When I was in grade school, a man from Egypt visited our church in Minneapolis. He got on stage in the parish hall and showed slides and talked about his country. He had skin of that nut brown shade common to the Mideast.
“That’s the color Jesus probably was,” my mother said to me. Such innocence. Such common sense.
In his March 17 column on National Review Online, John Derbyshire wrote that the recently publicized sermons of Rev. Jeremiah Wright, the pastor of the church Barack Obama has attended with his family for some 20 years “will kill Barack Obama’s prospects of becoming our 44th President stone dead.”
Among many other things, Wright says that “the Romans were Italians, so they were white, they were Europeans…and they ruled over Jesus’s country. Jesus was black.” And, “This just came to me in the last couple of weeks, y’all.”

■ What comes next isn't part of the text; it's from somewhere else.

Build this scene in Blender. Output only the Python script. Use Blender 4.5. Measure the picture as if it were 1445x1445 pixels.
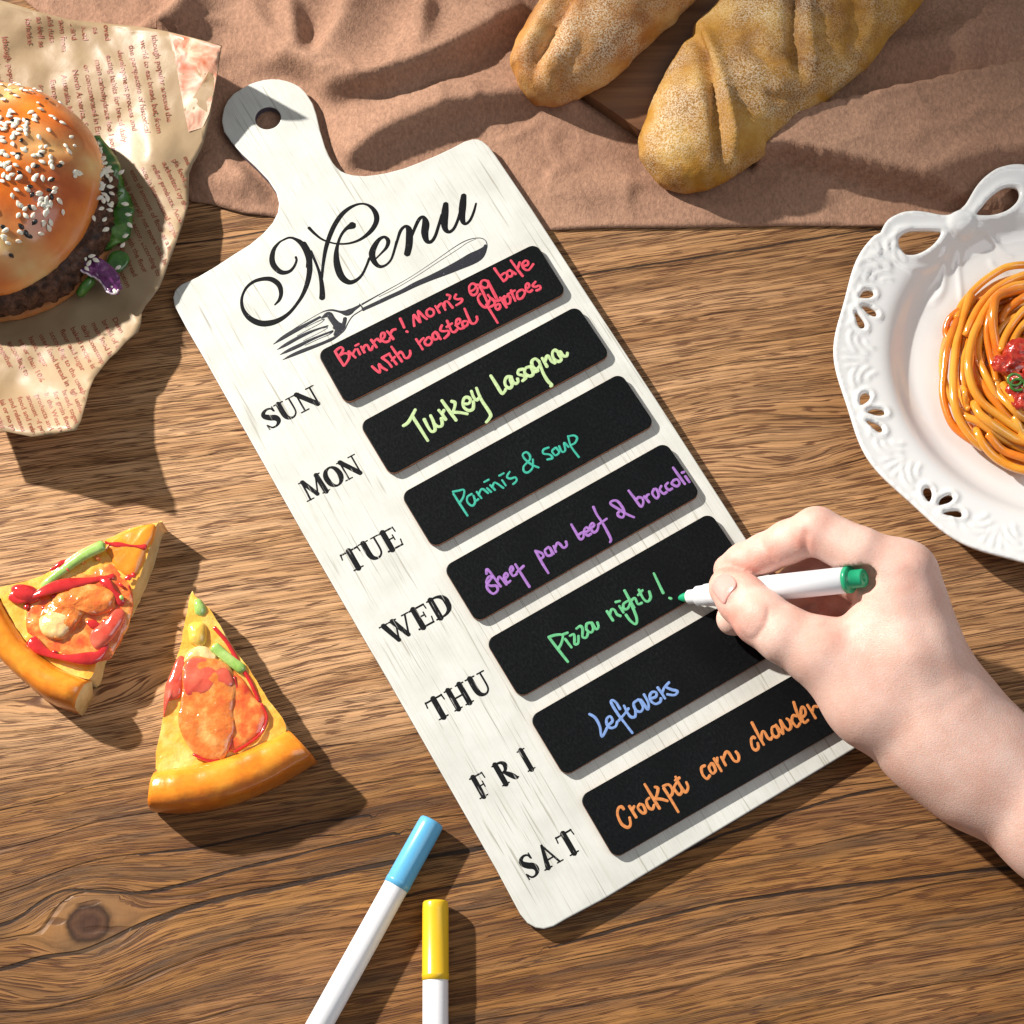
import bpy, math, random
import numpy as np
from mathutils import Vector, Matrix, noise as mnoise
from mathutils.geometry import delaunay_2d_cdt

for o in list(bpy.data.objects): bpy.data.objects.remove(o)
S = bpy.context.scene
COL = S.collection
MM = 0.001
# ---------------------------------------------------------------- camera (solved from the seven chalkboard strips)
F_PX, W_PX = 2566.0, 1445.0
CR = np.array([[0.99946, 0.01142, 0.03074], [0.0, 0.93744, -0.34815], [-0.03279, 0.34797, 0.93693]])
CC = np.array([20.853, -236.151, 643.52])
def U(u, v, z=0.0):
    """point of the place (mm) at height z seen at photo pixel (u, v)"""
    d = CR @ np.array([u-722.5, -(v-722.5), -F_PX]); s = (z-CC[2])/d[2]
    return CC+s*d
cam = bpy.data.cameras.new('camera'); cam_o = bpy.data.objects.new('camera', cam); COL.objects.link(cam_o)
m4 = Matrix.Identity(4)
for i in range(3):
    for j in range(3): m4[i][j] = CR[i][j]
    m4[i][3] = CC[i]*MM
q = m4.to_quaternion(); cam_o.rotation_mode = 'QUATERNION'; cam_o.rotation_quaternion = q; cam_o.location = CC*MM
cam.sensor_width = 36; cam.lens = 36*F_PX/W_PX; cam.clip_start = 0.01; cam.clip_end = 20
S.camera = cam_o
S.render.resolution_x = 1024; S.render.resolution_y = 1024
# ---------------------------------------------------------------- light: one hard warm lamp from the upper left, soft fill overhead
w = bpy.data.worlds.new('World'); S.world = w; w.use_nodes = True
w.node_tree.nodes['Background'].inputs[0].default_value = (0.93, 0.96, 1.0, 1)
w.node_tree.nodes['Background'].inputs[1].default_value = 0.24
def aim(o, target):
    d = Vector(target)-o.location; o.rotation_euler = d.to_track_quat('-Z', 'Y').to_euler()
SUNV = np.array([-1.38, 0.92, 1.0]); SUNV = SUNV/np.linalg.norm(SUNV)
L = bpy.data.lights.new('key_lamp', 'SPOT'); L.energy = 480; L.color = (1.0, 0.955, 0.885); L.shadow_soft_size = 0.030
L.spot_size = math.radians(18.5); L.spot_blend = 1.0
lo = bpy.data.objects.new('key_lamp', L); COL.objects.link(lo)
lo.location = Vector(SUNV)*2.2; aim(lo, (-0.105, 0.03, 0))
A = bpy.data.lights.new('added_soft_fill', 'AREA'); A.energy = 4.2; A.size = 0.8; A.color = (0.95, 0.97, 1.0)  # area lamp added as fill, to lift shadows and give soft highlights
ao = bpy.data.objects.new('added_soft_fill', A); COL.objects.link(ao); ao.location = (0.75, -0.15, 1.15); aim(ao, (0.0, 0.0, 0))
S.view_settings.view_transform = 'Standard'; S.view_settings.look = 'None'
S.view_settings.exposure = 0.0; S.view_settings.gamma = 1.0

# ---------------------------------------------------------------- helpers
def link(o, parent=None):
    COL.objects.link(o)
    if parent is not None: o.parent = parent
    return o
def tag(o, label=None, cat=None, group=None, kind=None):
    if label: o['label'] = label
    if cat: o['category'] = cat
    if group: o['group'] = group
    if kind: o['kind'] = kind
    return o
def empty(name, loc=(0, 0, 0), rz=0.0):
    o = bpy.data.objects.new(name, None); COL.objects.link(o)
    o.location = [c*MM for c in loc]; o.rotation_euler = (0, 0, rz); o.empty_display_size = 0.01
    return o
def mesh(name, verts, faces, mat=None, parent=None, smooth=True, loc=(0, 0, 0), mats=None, midx=None):
    """verts in mm, world axes relative to loc (or to the parent's frame)"""
    me = bpy.data.meshes.new(name)
    V = np.asarray(verts, dtype=float)*MM
    me.from_pydata(V.tolist(), [], [tuple(int(i) for i in f) for f in faces])
    for mt in (mats or ([mat] if mat else [])): me.materials.append(mt)
    if midx is not None: me.polygons.foreach_set('material_index', np.asarray(midx, dtype=np.int32))
    if smooth: me.polygons.foreach_set('use_smooth', [True]*len(me.polygons))
    me.update()
    o = bpy.data.objects.new(name, me); link(o, parent)
    if parent is None: o.location = [c*MM for c in loc]
    return o
def join(parts):
    V, F, n = [], [], 0
    for v, f in parts:
        V.append(np.asarray(v, float)); F += [tuple(i+n for i in q) for q in f]; n += len(v)
    return np.concatenate(V) if V else np.zeros((0, 3)), F
def cr(pts, n=8, closed=False):
    """Catmull-Rom through points of any dimension"""
    P = np.asarray(pts, float); out = []
    N = len(P)
    if N < 3 and not closed:
        return np.array([P[0]+(P[-1]-P[0])*t for t in np.linspace(0, 1, n+1)])
    rng = range(N) if closed else range(N-1)
    for i in rng:
        if closed: a, b, c, d = P[(i-1) % N], P[i], P[(i+1) % N], P[(i+2) % N]
        else: a, b, c, d = P[max(i-1, 0)], P[i], P[i+1], P[min(i+2, N-1)]
        for k in range(n):
            t = k/n
            out.append(0.5*((2*b)+(-a+c)*t+(2*a-5*b+4*c-d)*t*t+(-a+3*b-3*c+d)*t**3))
    if not closed: out.append(P[-1])
    return np.array(out)
def inside(poly, x, y):
    poly = np.asarray(poly); x = np.asarray(x, float); y = np.asarray(y, float)
    r = np.zeros(x.shape, bool); j = len(poly)-1
    for i in range(len(poly)):
        xi, yi = poly[i][:2]; xj, yj = poly[j][:2]
        c = ((yi > y) != (yj > y)) & (x < (xj-xi)*(y-yi)/((yj-yi) if yj != yi else 1e-12)+xi)
        r ^= c; j = i
    return r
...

The Rev.’s sermons, put out as an advertisement for the Trinity United Church of Christ, a kind of “greatest hits” album, as it were, have suddenly appeared in all kinds of news media.
Just the other morning, I saw the “No, no, not God bless America, God damn America” clip on New England Cable News in the waiting room of a dentist’s office. You can’t get any more down market than NECN. If the Rev. Wright is there, he’s everywhere. .
Importantly, Derbyshire did not say Obama would now lose a general election. In fact, the Rev. Wright’s inflammatory anti-American, anti-white sermons will persuade a marginal number of important voters not to support Obama, and that will be enough.
Who are these voters?
A COUPLE OF weeks back, when the whole superdelegate issue was first being jousted about, we visited my favorite Republican, Wendy Wakeman, and her husband Brad. Wendy served as our town’s chair of its board of selectmen, and has worked as a Republican consultant on campaigns.
We started talking almost right away about the Obama-Clinton race. I said I thought it likely that Sen. Clinton would find a way to manipulate the superdelegate vote in her favor, no matter what the outcome of the primaries.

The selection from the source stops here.